Marina Corradi – Avvenire
Tre giorni a Natale. Sono le ore in cui ogni anno una frenesia prende molti di noi, anche se non vorremmo. È la spesa da portare a casa per le cene di famiglia, sono gli ultimi regali, è il traffico delle città che incalza, aggressivo, caotico. Sono i supermercati traboccanti di cibo, tanto che ti chiedi come faremo, a mangiare tutta questa roba, che quasi, con la sua eccessiva abbondanza, può opprimere. (Che senso ha, ti domandi? Ai tempi della fame era bello che la tavola del Natale facesse dimenticare gli stenti quotidiani. Ma ora, nelle spesso sazie case del Primo mondo?) Ovunque echi di Jingle bells, Babbi Natale, e luci, a illuminare le lunghe notti del solstizio d’inverno. Ovunque segni di festa. Ma se la sera, all’ora dell’uscita dagli uffici, guardi sul metrò le facce dei passeggeri, le vedi stanche, affannate e non liete come vorrebbe questa vigilia. Come se sapessero tutto, a memoria, di questo tempo che ogni anno torna uguale, e si adeguassero per rispetto della tradizione, dei nonni – per fare felici i bambini. Come se rispondessero “auguri!”, perché così fanno tutti; ma, se glielo si domandasse, esiterebbero a dirne la ragione. Auguri, sì, ma auguri di cosa?
A camminare nelle nostre città in questi giorni viene da pensare che questo nostro Natale gonfio, pieno di cose, fastoso, abbia da tempo perso il suo baricentro, in una corale smemoratezza. O forse, quasi in una vergogna: perché dire ad alta voce che quel bambino in una grotta, due millenni fa, è il cuore e il centro del mondo, sembra una fiaba.
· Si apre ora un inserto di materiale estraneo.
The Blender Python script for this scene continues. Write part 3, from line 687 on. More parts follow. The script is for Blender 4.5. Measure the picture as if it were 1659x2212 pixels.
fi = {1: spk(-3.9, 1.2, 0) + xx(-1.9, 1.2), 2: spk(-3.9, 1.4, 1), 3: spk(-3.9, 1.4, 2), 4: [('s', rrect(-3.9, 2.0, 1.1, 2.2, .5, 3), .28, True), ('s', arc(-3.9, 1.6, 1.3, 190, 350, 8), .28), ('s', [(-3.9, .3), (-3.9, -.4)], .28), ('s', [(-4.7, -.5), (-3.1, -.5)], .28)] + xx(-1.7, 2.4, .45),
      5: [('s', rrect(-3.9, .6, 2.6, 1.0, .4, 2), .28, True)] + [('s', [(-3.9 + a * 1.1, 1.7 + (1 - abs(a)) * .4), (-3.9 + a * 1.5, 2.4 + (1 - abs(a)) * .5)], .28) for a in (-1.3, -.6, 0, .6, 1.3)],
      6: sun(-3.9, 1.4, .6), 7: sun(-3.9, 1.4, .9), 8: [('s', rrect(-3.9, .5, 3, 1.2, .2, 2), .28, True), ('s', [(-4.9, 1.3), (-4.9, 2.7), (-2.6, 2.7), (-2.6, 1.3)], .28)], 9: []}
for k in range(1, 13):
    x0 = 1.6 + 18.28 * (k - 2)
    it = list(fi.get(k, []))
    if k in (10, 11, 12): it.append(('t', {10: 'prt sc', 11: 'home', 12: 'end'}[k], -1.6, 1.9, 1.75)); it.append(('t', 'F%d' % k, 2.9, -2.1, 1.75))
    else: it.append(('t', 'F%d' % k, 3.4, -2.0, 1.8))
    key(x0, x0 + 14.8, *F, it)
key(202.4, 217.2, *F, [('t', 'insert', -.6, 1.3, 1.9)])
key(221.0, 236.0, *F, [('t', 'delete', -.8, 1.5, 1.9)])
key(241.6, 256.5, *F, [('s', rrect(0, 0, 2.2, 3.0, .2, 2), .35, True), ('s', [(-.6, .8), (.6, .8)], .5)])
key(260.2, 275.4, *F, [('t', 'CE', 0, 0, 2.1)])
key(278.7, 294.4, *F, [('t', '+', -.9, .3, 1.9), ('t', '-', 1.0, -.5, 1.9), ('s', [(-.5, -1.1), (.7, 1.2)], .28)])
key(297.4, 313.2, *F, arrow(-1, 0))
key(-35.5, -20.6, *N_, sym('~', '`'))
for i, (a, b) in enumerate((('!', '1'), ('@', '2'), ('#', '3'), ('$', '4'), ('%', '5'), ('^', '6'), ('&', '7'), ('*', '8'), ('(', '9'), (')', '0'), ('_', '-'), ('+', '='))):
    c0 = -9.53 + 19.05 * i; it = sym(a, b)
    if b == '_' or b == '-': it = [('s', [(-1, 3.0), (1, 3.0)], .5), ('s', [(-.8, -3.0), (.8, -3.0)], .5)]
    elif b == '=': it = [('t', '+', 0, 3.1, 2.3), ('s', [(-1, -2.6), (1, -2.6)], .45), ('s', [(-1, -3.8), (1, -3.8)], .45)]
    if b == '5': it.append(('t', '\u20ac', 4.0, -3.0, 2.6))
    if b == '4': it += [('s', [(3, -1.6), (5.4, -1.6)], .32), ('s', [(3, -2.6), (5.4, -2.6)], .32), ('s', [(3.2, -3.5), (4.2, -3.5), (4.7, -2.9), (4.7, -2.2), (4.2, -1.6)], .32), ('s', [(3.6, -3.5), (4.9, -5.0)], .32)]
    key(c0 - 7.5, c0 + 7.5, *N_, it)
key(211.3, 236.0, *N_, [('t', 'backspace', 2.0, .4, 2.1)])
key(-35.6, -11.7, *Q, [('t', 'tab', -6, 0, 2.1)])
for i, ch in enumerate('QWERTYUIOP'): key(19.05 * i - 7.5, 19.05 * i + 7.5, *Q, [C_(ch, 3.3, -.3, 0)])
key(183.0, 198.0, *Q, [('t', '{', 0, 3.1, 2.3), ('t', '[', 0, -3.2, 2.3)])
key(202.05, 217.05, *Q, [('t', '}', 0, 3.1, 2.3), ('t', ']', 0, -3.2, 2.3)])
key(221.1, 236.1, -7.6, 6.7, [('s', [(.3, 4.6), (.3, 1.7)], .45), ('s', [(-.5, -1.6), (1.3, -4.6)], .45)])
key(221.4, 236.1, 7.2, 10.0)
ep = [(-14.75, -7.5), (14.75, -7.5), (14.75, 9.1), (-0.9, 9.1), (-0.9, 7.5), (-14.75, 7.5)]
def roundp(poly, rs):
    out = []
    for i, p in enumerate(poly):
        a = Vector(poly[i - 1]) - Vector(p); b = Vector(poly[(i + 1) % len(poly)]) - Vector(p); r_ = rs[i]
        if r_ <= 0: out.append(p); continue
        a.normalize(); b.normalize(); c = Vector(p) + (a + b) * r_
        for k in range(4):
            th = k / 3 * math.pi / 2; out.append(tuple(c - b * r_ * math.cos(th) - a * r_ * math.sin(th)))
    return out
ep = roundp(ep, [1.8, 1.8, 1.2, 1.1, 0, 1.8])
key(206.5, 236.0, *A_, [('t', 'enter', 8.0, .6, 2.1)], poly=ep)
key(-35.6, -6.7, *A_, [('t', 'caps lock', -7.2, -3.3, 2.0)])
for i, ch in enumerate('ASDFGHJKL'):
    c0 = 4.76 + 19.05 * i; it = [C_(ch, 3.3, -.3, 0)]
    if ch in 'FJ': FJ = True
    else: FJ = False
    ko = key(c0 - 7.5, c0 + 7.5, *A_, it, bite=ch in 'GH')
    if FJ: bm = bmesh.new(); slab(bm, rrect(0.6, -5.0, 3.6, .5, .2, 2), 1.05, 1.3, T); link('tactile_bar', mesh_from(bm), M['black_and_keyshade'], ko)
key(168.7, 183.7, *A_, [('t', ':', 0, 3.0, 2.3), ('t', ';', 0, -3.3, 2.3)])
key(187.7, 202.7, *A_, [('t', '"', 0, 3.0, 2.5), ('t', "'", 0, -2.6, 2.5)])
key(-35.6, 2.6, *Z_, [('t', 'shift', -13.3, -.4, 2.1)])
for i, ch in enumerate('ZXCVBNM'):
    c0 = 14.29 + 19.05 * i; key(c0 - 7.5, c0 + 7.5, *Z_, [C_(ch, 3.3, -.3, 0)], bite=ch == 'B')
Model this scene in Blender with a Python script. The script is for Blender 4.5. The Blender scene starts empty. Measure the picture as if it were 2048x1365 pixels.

E gli adulti non possono ammettere, di credere alle fiabe.
Ma fermiamoci a pensare: a chi ci è caro, ai genitori che abbiamo perduto, a chi ci ha lasciato da poco, e il cui ricordo, in certe case, rende strazianti questi giorni di festa. Pensiamo ai nostri figli bambini, o giovani, in quell’età in cui tutto ancora è promessa. È tollerabile l’idea che con la morte tutto, di chi abbiamo amato, finisca? Non so quale giovane madre o padre, chino su una culla in un primo Natale, sopporterebbe questo pensiero: se davvero ci si soffermasse senza scacciarlo, come il più maligno degli incubi. Eppure ogni giorno questo mondo ci insegna che siamo solo materia, chimica, trama di geni, che siamo semplicemente splendide macchine, però ordinate a morire. È il destino cui in un grande film di Ridley Scott, “Blade Runner”, un replicante, cioè un clone dotato di una vita a termine, si ribella ferocemente: uccidendo quel padre che gli ha dato la vita, ma non può risparmiargli la morte. Mi è sempre parso così dolorosamente umano, il replicante ribelle di “Blade Runner”; più umano di tanti di noi, che censurano in sé la domanda di non morire per sempre, o se ne dimenticano.
Ma chi ci ha promesso una vita eterna, chi ha detto al ladro crocifisso al suo fianco ‘oggi sarai con me in Paradiso’, chi è tornato dalla morte e ha offerto il petto alle dita incredule dell’apostolo Tommaso? La più grande, la più indicibile delle nostre domande si regge su Gesù Cristo. Senza quel bambino che venne al mondo a Betlemme non avremmo ragione di sperare di rivedere un giorno il viso di nostro padre, gli occhi di nostra madre, e i figli, ciò che abbiamo di più caro. Senza Cristo, nasceremmo solo per morire. Questi bambini così vivi, così belli, di cui ci innamoriamo, anche loro un giorno inceneriti nel nulla – povera materia che torna al suo muto destino.
Insopportabile pensiero. Non certo, parrebbe, un pensiero natalizio. Ma il cuore del Natale, ciò che spingeva con vigore in cielo la stella dei Magi, è il principio della più grande rivoluzione, portato fra noi da quel bambino. La gioia del Natale è questa: che lui è nato. E che in lui la morte non sarà per sempre. Non la nostra, né quella di chi amiamo. Né quella ignota, miserabile, di milioni di poveri, profughi, senzatetto, perseguitati. L’evento del Natale non è una dolce fiaba: è un colpo di maglio alla morte, una linea secante che irrompe come una lama nell’universo e nel tempo, e li trasforma. Senza Cristo, senza quel bambino, nasceremmo solo per morire, noi e i nostri figli. E invece è nato, è venuto, come i profeti nei secoli avevano annunciato. Questa è la gioia vera, a Natale. Auguriamoci di ricordarla, di dirle a chi non sa, di tramandarla. Altrimenti, ‘auguri’: ma, auguri di che?